===== INFORMATION PROVIDED
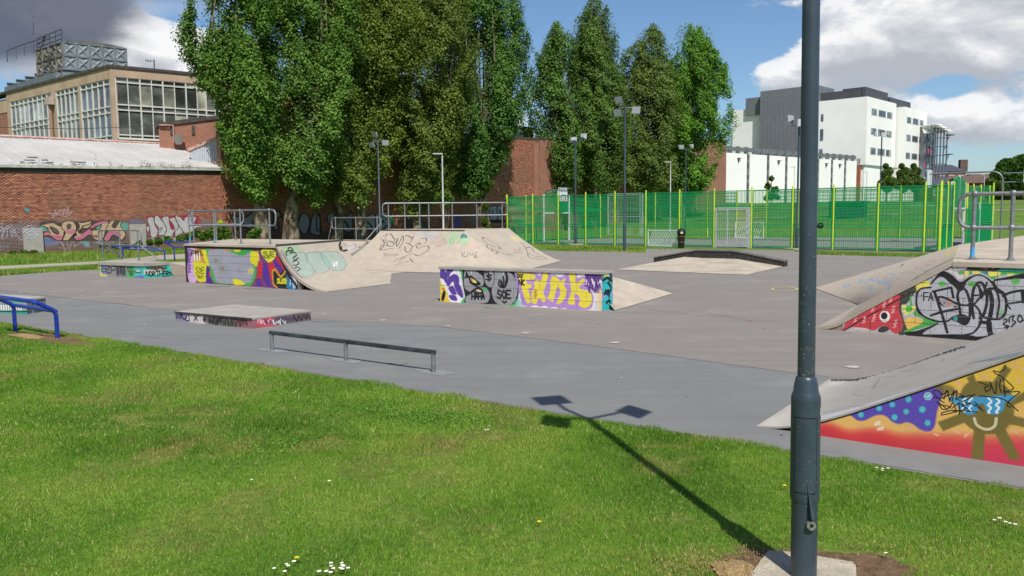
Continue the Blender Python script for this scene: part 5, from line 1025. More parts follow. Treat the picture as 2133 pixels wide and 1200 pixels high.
for i in range(6): MB().wbox(PY, 2.4-.4*(i+1)+.003, 2.4-.4*i-.003, 0, HY-.035, -.1, .001*(i % 2)).obj('face_panel', mY, rtY, True)
cq = [tuple(g0+gd*2.4), tuple(g0), tuple(g0+gw), tuple(g0+gw+gd*2.4)]; ctr_ = np.mean(cq, 0)
MB().prism([tuple(ctr_+(np.array(q)-ctr_)*1.0+0) for q in cq], HY-.035, HY).obj('cap_slab', conc_g, rtY, True)
gry = pmat('scribbled_grey_face', srgb(120, 122, 124), srgb(70, 72, 76), 12., .8, thr=(.45, .6)); MB().prism([tuple(ctr_+(np.array(q)-ctr_)*.985) for q in cq], 0, HY-.036).obj('core', gry, rtY, True)
# ---- manual pad
m0, m1, m2 = np.array(G(366, 670)), np.array(G(527, 686)), np.array(G(648, 668)); HM = .2
rtM = thing('manual_pad', 'low flat concrete manual pad with purple and red scribbled edges', 'skate box', (m0[0], m0[1], 0))
PM, PM2 = Plane(m0, m1-m0), Plane(m1, m2-m1)
cM = Canvas('pad_paint_front', plane_inv(PM, 0, PM.L, 0, HM), 700, 60, (150, 146, 140), 3.5); cM.frame(350, 420, 3.742)
cM.poly([(55,860),(170,870),(200,935),(60,920)], (150, 140, 190), True, 4); cM.poly([(160,880),(340,900),(340,960),(160,935)], (206, 200, 196), True, 4); cM.poly([(300,890),(560,910),(560,985),(320,960)], (100, 96, 88), True, 5); cM.poly([(540,915),(680,925),(680,1000),(540,985)], (150, 96, 104), True, 4)
cM.scrib(60, 880, 110, 915, K, 1.8, 8); cM.line([(110,880),(125,920),(145,890),(140,925),(165,925),(160,885)], K, 2); cM.text('8X', 175, 925, 36, 26, K, 2.2); cM.dot(283, 918, 10, K, 18); cM.scrib(315, 905, 420, 950, K, 2.2, 18); cM.scrib(430, 915, 620, 970, (40, 38, 36), 1.6, 26); cM.text('TT', 545, 965, 36, 24, (90, 30, 40), 2.2)
mM = painted('pad_paint_f', cM.image(), objref=rtM, d=PM.d, s1=PM.L, z1=HM, dirt=.4)
cM2 = Canvas('pad_paint_side', plane_inv(PM2, 0, PM2.L, 0, HM), 500, 80, (170, 110, 116), 3.); cM2.frame(350, 420, 3.742)
cM2.poly([(665,930),(860,900),(880,960),(670,1000)], (200, 70, 84), True, 3); cM2.poly([(850,890),(1110,870),(1110,920),(860,960)], (96, 88, 90), True, 4)
for a in range(3): cM2.scrib(690+60*a, 920, 800+60*a, 955, ((230, 190, 200), (70, 40, 90), (226, 226, 226))[a], 2., 12)
cM2.scrib(860, 900, 980, 930, (60, 40, 80), 1.8, 14); cM2.line([(980,890),(1005,930),(1020,890),(1040,925),(1055,885),(1080,915),(1085,880),(1110,915)], K, 3.2)
mM2 = painted('pad_paint_s', cM2.image(), objref=rtM, d=PM2.d, s0=float(np.dot(m1-m0, PM2.d)), s1=float(np.dot(m1-m0, PM2.d))+PM2.L, z1=HM, dirt=.35)
m3 = m0+(m2-m1); cn = (m0+m2)/2
for i in range(5): MB().wbox(PM, PM.L*i/5+.003, PM.L*(i+1)/5-.003, 0, HM-.03, -.1, .0015*(i % 2)).obj('side_slab', mM, rtM, True)
for i in range(3): MB().wbox(PM2, PM2.L*i/3+.003+(.1 if i == 0 else 0), PM2.L*(i+1)/3-.003, 0, HM-.03, -.1, .0015*(i % 2)).obj('side_slab', mM2, rtM, True)
MB().prism([tuple(cn+(q-cn)*.97) for q in (m0, m1, m2, m3)], 0, HM-.035).obj('core', conc_g, rtM, True)
MB().prism([tuple(cn+(q-cn)*1.004) for q in (m0, m1, m2, m3)], HM-.03, HM).obj('cap_slab', conc_g, rtM, True)
b = MB(); 
for a_, c_ in ((m0, m1),): b.tube([(*(a_+np.array((-.01, -.01))), HM-.012), (*(c_+np.array((-.01, -.01))), HM-.012)], .014, 6)
b.obj('edge_angle', coping_m, rtM, True)
# ---- flat grind rail
r0, r1, r2 = np.array(G(567, 730.5)), np.array(G(722, 753)), np.array(G(903, 777.5)); rtG = thing('grind_rail', 'long low round steel grind rail on three short legs near the lawn', 'grind rail', (r0[0], r0[1], 0))
rz = .27; dirr = (r2-r0)/np.linalg.norm(r2-r0); rlm = pmat('worn_steel_rail', srgb(110, 116, 118), srgb(70, 74, 76), 7., .35, .8, stretch=(1, 1, 1))
MB().tube([(*(r0-dirr*.03), rz-.0), (*(r2+dirr*.03), rz)], .03, 12).obj('rail', rlm, rtG, True, smooth=True)
for q in (r0, r0+(r2-r0)*.5, r2): MB().tube([(q[0], q[1], 0), (q[0], q[1], rz)], .029, 12).obj('leg', galv, rtG, True, smooth=True)
whm = pmat('worn_pale_floor', srgb(132, 134, 134), srgb(122, 124, 124), 7., .85)
for q in (r0, r0+(r2-r0)*.5, r2):
    v = [(q[0]+(.3+.1*math.sin(3*t+q[0]))*math.cos(t)*U3[0]+.14*math.sin(t)*N3[0]+.03, q[1]+(.3+.1*math.sin(3*t+q[0]))*math.cos(t)*U3[1]+(.14+.05*math.sin(5*t))*math.sin(t)*N3[1], .0119) for t in np.linspace(0, 6.283, 17)[:-1]]
    MB().add(v, [tuple(range(16))]).obj('worn_mark', whm, bpy.data.objects['painted_floor_band'])
# ---- blue leaning rails
blm = pmat('blue_gloss_paint', srgb(34, 62, 160), srgb(28, 50, 140), 12., .3, spec=.5)
def lean_rail(label, l0, l1, h, back, top, r=.035, over=0.):
    l0, l1 = np.array(l0), np.array(l1); rt = thing('leaning_rail', label, 'barrier', (l0[0], l0[1], 0), 0, 'blue leaning rails'); bk = np.array(back)
    k0, k1 = np.array((*l0, h)), np.array((*l1, h)); t0, t1 = np.array((*(l0+bk), top)), np.array((*(l1+bk), top))
    MB().tube([(*l0, -.02), (*l0, h-.06), k0+(t0-k0)*.12, t0-(t0-k0)*.08, t0+(t1-t0)*.03, t1-(t1-t0)*.03, t1-(t1-k1)*.08, k1+(t1-k1)*.12, (*l1, h-.06), (*l1, -.02)], r, 10).obj('frame', blm, rt, True, smooth=True)
    MB().tube([k0, k1], r*.9, 10).obj('lower_bar', blm, rt, True, smooth=True); return rt
la, lb = G(32, 690), G(120, 707)
lean_rail('bright blue leaning rail on worn grass in the left foreground', la, lb, .47, (-.19, -.26), .66)
la, lb = G(256.5, 536), G(343.5, 541.5); hb_ = AT(343, 517, lb[1])[2]; lean_rail('blue leaning rail seen behind the low end box handrail', la, lb, hb_-.12, (-.5, -.1), hb_+.02, .034)
la = G(363.7, 543); lean_rail('blue leaning rail half hidden behind the mural quarter pipe', la, (la[0]+1.9, la[1]-1.9), .62, (-.4, -.1), .9, .034)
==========
__YOUR OBJECTIVE__: Copy every line of the data exactly as written, excluding the pictures.

__RESULT OF THE TASK__:
Continue the Blender Python script for this scene: part 5, from line 1025. More parts follow. Treat the picture as 2133 pixels wide and 1200 pixels high.
for i in range(6): MB().wbox(PY, 2.4-.4*(i+1)+.003, 2.4-.4*i-.003, 0, HY-.035, -.1, .001*(i % 2)).obj('face_panel', mY, rtY, True)
cq = [tuple(g0+gd*2.4), tuple(g0), tuple(g0+gw), tuple(g0+gw+gd*2.4)]; ctr_ = np.mean(cq, 0)
MB().prism([tuple(ctr_+(np.array(q)-ctr_)*1.0+0) for q in cq], HY-.035, HY).obj('cap_slab', conc_g, rtY, True)
gry = pmat('scribbled_grey_face', srgb(120, 122, 124), srgb(70, 72, 76), 12., .8, thr=(.45, .6)); MB().prism([tuple(ctr_+(np.array(q)-ctr_)*.985) for q in cq], 0, HY-.036).obj('core', gry, rtY, True)
# ---- manual pad
m0, m1, m2 = np.array(G(366, 670)), np.array(G(527, 686)), np.array(G(648, 668)); HM = .2
rtM = thing('manual_pad', 'low flat concrete manual pad with purple and red scribbled edges', 'skate box', (m0[0], m0[1], 0))
PM, PM2 = Plane(m0, m1-m0), Plane(m1, m2-m1)
cM = Canvas('pad_paint_front', plane_inv(PM, 0, PM.L, 0, HM), 700, 60, (150, 146, 140), 3.5); cM.frame(350, 420, 3.742)
cM.poly([(55,860),(170,870),(200,935),(60,920)], (150, 140, 190), True, 4); cM.poly([(160,880),(340,900),(340,960),(160,935)], (206, 200, 196), True, 4); cM.poly([(300,890),(560,910),(560,985),(320,960)], (100, 96, 88), True, 5); cM.poly([(540,915),(680,925),(680,1000),(540,985)], (150, 96, 104), True, 4)
cM.scrib(60, 880, 110, 915, K, 1.8, 8); cM.line([(110,880),(125,920),(145,890),(140,925),(165,925),(160,885)], K, 2); cM.text('8X', 175, 925, 36, 26, K, 2.2); cM.dot(283, 918, 10, K, 18); cM.scrib(315, 905, 420, 950, K, 2.2, 18); cM.scrib(430, 915, 620, 970, (40, 38, 36), 1.6, 26); cM.text('TT', 545, 965, 36, 24, (90, 30, 40), 2.2)
mM = painted('pad_paint_f', cM.image(), objref=rtM, d=PM.d, s1=PM.L, z1=HM, dirt=.4)
cM2 = Canvas('pad_paint_side', plane_inv(PM2, 0, PM2.L, 0, HM), 500, 80, (170, 110, 116), 3.); cM2.frame(350, 420, 3.742)
cM2.poly([(665,930),(860,900),(880,960),(670,1000)], (200, 70, 84), True, 3); cM2.poly([(850,890),(1110,870),(1110,920),(860,960)], (96, 88, 90), True, 4)
for a in range(3): cM2.scrib(690+60*a, 920, 800+60*a, 955, ((230, 190, 200), (70, 40, 90), (226, 226, 226))[a], 2., 12)
cM2.scrib(860, 900, 980, 930, (60, 40, 80), 1.8, 14); cM2.line([(980,890),(1005,930),(1020,890),(1040,925),(1055,885),(1080,915),(1085,880),(1110,915)], K, 3.2)
mM2 = painted('pad_paint_s', cM2.image(), objref=rtM, d=PM2.d, s0=float(np.dot(m1-m0, PM2.d)), s1=float(np.dot(m1-m0, PM2.d))+PM2.L, z1=HM, dirt=.35)
m3 = m0+(m2-m1); cn = (m0+m2)/2
for i in range(5): MB().wbox(PM, PM.L*i/5+.003, PM.L*(i+1)/5-.003, 0, HM-.03, -.1, .0015*(i % 2)).obj('side_slab', mM, rtM, True)
for i in range(3): MB().wbox(PM2, PM2.L*i/3+.003+(.1 if i == 0 else 0), PM2.L*(i+1)/3-.003, 0, HM-.03, -.1, .0015*(i % 2)).obj('side_slab', mM2, rtM, True)
MB().prism([tuple(cn+(q-cn)*.97) for q in (m0, m1, m2, m3)], 0, HM-.035).obj('core', conc_g, rtM, True)
MB().prism([tuple(cn+(q-cn)*1.004) for q in (m0, m1, m2, m3)], HM-.03, HM).obj('cap_slab', conc_g, rtM, True)
b = MB(); 
for a_, c_ in ((m0, m1),): b.tube([(*(a_+np.array((-.01, -.01))), HM-.012), (*(c_+np.array((-.01, -.01))), HM-.012)], .014, 6)
b.obj('edge_angle', coping_m, rtM, True)
# ---- flat grind rail
r0, r1, r2 = np.array(G(567, 730.5)), np.array(G(722, 753)), np.array(G(903, 777.5)); rtG = thing('grind_rail', 'long low round steel grind rail on three short legs near the lawn', 'grind rail', (r0[0], r0[1], 0))
rz = .27; dirr = (r2-r0)/np.linalg.norm(r2-r0); rlm = pmat('worn_steel_rail', srgb(110, 116, 118), srgb(70, 74, 76), 7., .35, .8, stretch=(1, 1, 1))
MB().tube([(*(r0-dirr*.03), rz-.0), (*(r2+dirr*.03), rz)], .03, 12).obj('rail', rlm, rtG, True, smooth=True)
for q in (r0, r0+(r2-r0)*.5, r2): MB().tube([(q[0], q[1], 0), (q[0], q[1], rz)], .029, 12).obj('leg', galv, rtG, True, smooth=True)
whm = pmat('worn_pale_floor', srgb(132, 134, 134), srgb(122, 124, 124), 7., .85)
for q in (r0, r0+(r2-r0)*.5, r2):
    v = [(q[0]+(.3+.1*math.sin(3*t+q[0]))*math.cos(t)*U3[0]+.14*math.sin(t)*N3[0]+.03, q[1]+(.3+.1*math.sin(3*t+q[0]))*math.cos(t)*U3[1]+(.14+.05*math.sin(5*t))*math.sin(t)*N3[1], .0119) for t in np.linspace(0, 6.283, 17)[:-1]]
    MB().add(v, [tuple(range(16))]).obj('worn_mark', whm, bpy.data.objects['painted_floor_band'])
# ---- blue leaning rails
blm = pmat('blue_gloss_paint', srgb(34, 62, 160), srgb(28, 50, 140), 12., .3, spec=.5)
def lean_rail(label, l0, l1, h, back, top, r=.035, over=0.):
    l0, l1 = np.array(l0), np.array(l1); rt = thing('leaning_rail', label, 'barrier', (l0[0], l0[1], 0), 0, 'blue leaning rails'); bk = np.array(back)
    k0, k1 = np.array((*l0, h)), np.array((*l1, h)); t0, t1 = np.array((*(l0+bk), top)), np.array((*(l1+bk), top))
    MB().tube([(*l0, -.02), (*l0, h-.06), k0+(t0-k0)*.12, t0-(t0-k0)*.08, t0+(t1-t0)*.03, t1-(t1-t0)*.03, t1-(t1-k1)*.08, k1+(t1-k1)*.12, (*l1, h-.06), (*l1, -.02)], r, 10).obj('frame', blm, rt, True, smooth=True)
    MB().tube([k0, k1], r*.9, 10).obj('lower_bar', blm, rt, True, smooth=True); return rt
la, lb = G(32, 690), G(120, 707)
lean_rail('bright blue leaning rail on worn grass in the left foreground', la, lb, .47, (-.19, -.26), .66)
la, lb = G(256.5, 536), G(343.5, 541.5); hb_ = AT(343, 517, lb[1])[2]; lean_rail('blue leaning rail seen behind the low end box handrail', la, lb, hb_-.12, (-.5, -.1), hb_+.02, .034)
la = G(363.7, 543); lean_rail('blue leaning rail half hidden behind the mural quarter pipe', la, (la[0]+1.9, la[1]-1.9), .62, (-.4, -.1), .9, .034)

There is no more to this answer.